● Data block
==================================================
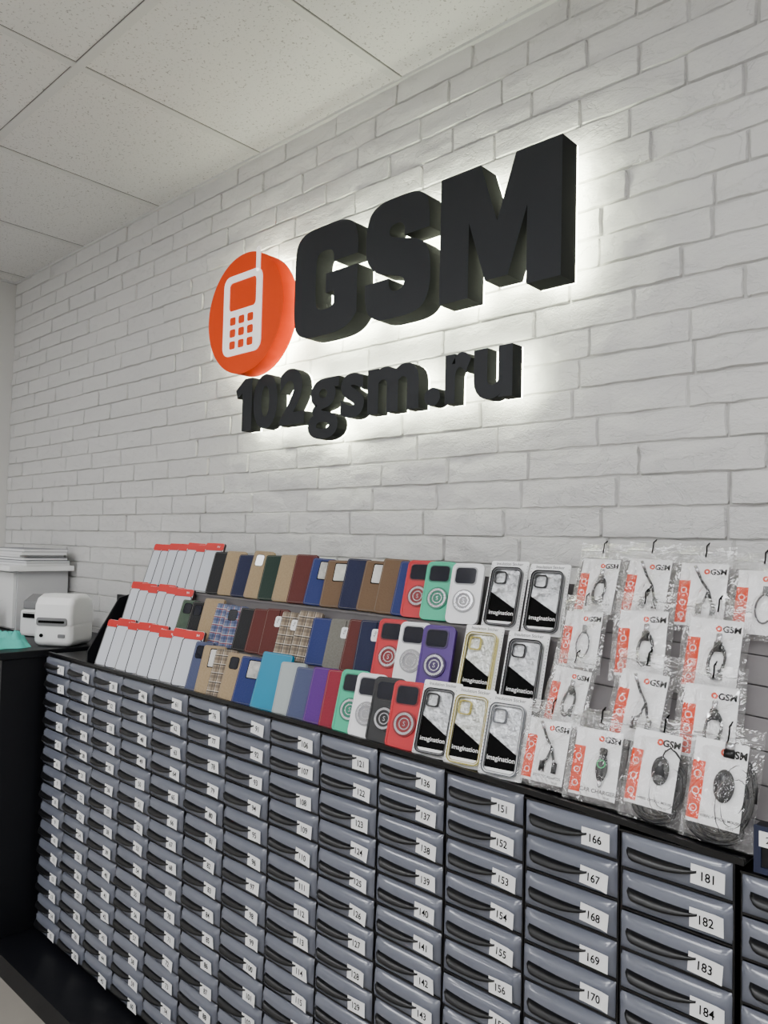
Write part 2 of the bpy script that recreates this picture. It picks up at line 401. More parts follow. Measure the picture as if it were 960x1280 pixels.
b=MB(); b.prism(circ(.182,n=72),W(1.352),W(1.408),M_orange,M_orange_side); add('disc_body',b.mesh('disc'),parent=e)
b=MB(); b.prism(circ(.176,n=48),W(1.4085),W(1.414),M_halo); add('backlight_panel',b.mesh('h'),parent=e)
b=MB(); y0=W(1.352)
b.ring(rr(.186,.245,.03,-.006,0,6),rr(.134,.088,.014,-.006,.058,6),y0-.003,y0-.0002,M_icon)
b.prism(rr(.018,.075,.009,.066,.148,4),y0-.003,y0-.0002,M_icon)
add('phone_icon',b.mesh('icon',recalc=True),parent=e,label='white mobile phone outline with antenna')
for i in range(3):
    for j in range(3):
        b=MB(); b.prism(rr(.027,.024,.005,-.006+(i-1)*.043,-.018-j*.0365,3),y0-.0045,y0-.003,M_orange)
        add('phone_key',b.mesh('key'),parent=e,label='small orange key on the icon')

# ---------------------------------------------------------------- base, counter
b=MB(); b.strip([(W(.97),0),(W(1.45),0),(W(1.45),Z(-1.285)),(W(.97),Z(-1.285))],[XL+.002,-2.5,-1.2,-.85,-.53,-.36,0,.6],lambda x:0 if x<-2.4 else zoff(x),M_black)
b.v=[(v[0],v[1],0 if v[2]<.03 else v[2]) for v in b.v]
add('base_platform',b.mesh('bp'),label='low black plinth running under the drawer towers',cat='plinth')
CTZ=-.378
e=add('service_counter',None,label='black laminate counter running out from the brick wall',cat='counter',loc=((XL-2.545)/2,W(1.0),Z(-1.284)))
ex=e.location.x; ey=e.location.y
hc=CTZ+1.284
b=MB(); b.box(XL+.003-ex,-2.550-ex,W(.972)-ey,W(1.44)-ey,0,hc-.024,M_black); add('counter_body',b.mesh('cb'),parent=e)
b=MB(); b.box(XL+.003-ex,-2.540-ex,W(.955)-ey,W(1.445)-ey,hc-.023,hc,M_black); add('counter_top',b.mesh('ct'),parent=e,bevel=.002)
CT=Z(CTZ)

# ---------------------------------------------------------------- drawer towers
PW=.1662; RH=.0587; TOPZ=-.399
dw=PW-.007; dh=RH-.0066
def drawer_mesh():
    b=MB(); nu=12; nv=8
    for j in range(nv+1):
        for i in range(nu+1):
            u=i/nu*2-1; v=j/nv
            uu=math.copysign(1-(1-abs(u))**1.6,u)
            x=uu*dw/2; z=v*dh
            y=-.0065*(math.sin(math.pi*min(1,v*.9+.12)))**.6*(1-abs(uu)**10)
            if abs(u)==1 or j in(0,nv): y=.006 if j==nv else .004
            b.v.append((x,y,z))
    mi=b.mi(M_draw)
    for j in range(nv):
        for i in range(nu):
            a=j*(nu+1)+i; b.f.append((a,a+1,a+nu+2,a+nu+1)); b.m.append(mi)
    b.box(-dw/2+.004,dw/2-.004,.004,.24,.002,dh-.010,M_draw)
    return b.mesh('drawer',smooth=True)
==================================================
● Required work
Keep every word of the data as it is when you write it out, but drop the pictures.

● Exercise answer
Write part 2 of the bpy script that recreates this picture. It picks up at line 401. More parts follow. Measure the picture as if it were 960x1280 pixels.
b=MB(); b.prism(circ(.182,n=72),W(1.352),W(1.408),M_orange,M_orange_side); add('disc_body',b.mesh('disc'),parent=e)
b=MB(); b.prism(circ(.176,n=48),W(1.4085),W(1.414),M_halo); add('backlight_panel',b.mesh('h'),parent=e)
b=MB(); y0=W(1.352)
b.ring(rr(.186,.245,.03,-.006,0,6),rr(.134,.088,.014,-.006,.058,6),y0-.003,y0-.0002,M_icon)
b.prism(rr(.018,.075,.009,.066,.148,4),y0-.003,y0-.0002,M_icon)
add('phone_icon',b.mesh('icon',recalc=True),parent=e,label='white mobile phone outline with antenna')
for i in range(3):
    for j in range(3):
        b=MB(); b.prism(rr(.027,.024,.005,-.006+(i-1)*.043,-.018-j*.0365,3),y0-.0045,y0-.003,M_orange)
        add('phone_key',b.mesh('key'),parent=e,label='small orange key on the icon')

# ---------------------------------------------------------------- base, counter
b=MB(); b.strip([(W(.97),0),(W(1.45),0),(W(1.45),Z(-1.285)),(W(.97),Z(-1.285))],[XL+.002,-2.5,-1.2,-.85,-.53,-.36,0,.6],lambda x:0 if x<-2.4 else zoff(x),M_black)
b.v=[(v[0],v[1],0 if v[2]<.03 else v[2]) for v in b.v]
add('base_platform',b.mesh('bp'),label='low black plinth running under the drawer towers',cat='plinth')
CTZ=-.378
e=add('service_counter',None,label='black laminate counter running out from the brick wall',cat='counter',loc=((XL-2.545)/2,W(1.0),Z(-1.284)))
ex=e.location.x; ey=e.location.y
hc=CTZ+1.284
b=MB(); b.box(XL+.003-ex,-2.550-ex,W(.972)-ey,W(1.44)-ey,0,hc-.024,M_black); add('counter_body',b.mesh('cb'),parent=e)
b=MB(); b.box(XL+.003-ex,-2.540-ex,W(.955)-ey,W(1.445)-ey,hc-.023,hc,M_black); add('counter_top',b.mesh('ct'),parent=e,bevel=.002)
CT=Z(CTZ)

# ---------------------------------------------------------------- drawer towers
PW=.1662; RH=.0587; TOPZ=-.399
dw=PW-.007; dh=RH-.0066
def drawer_mesh():
    b=MB(); nu=12; nv=8
    for j in range(nv+1):
        for i in range(nu+1):
            u=i/nu*2-1; v=j/nv
            uu=math.copysign(1-(1-abs(u))**1.6,u)
            x=uu*dw/2; z=v*dh
            y=-.0065*(math.sin(math.pi*min(1,v*.9+.12)))**.6*(1-abs(uu)**10)
            if abs(u)==1 or j in(0,nv): y=.006 if j==nv else .004
            b.v.append((x,y,z))
    mi=b.mi(M_draw)
    for j in range(nv):
        for i in range(nu):
            a=j*(nu+1)+i; b.f.append((a,a+1,a+nu+2,a+nu+1)); b.m.append(mi)
    b.box(-dw/2+.004,dw/2-.004,.004,.24,.002,dh-.010,M_draw)
    return b.mesh('drawer',smooth=True)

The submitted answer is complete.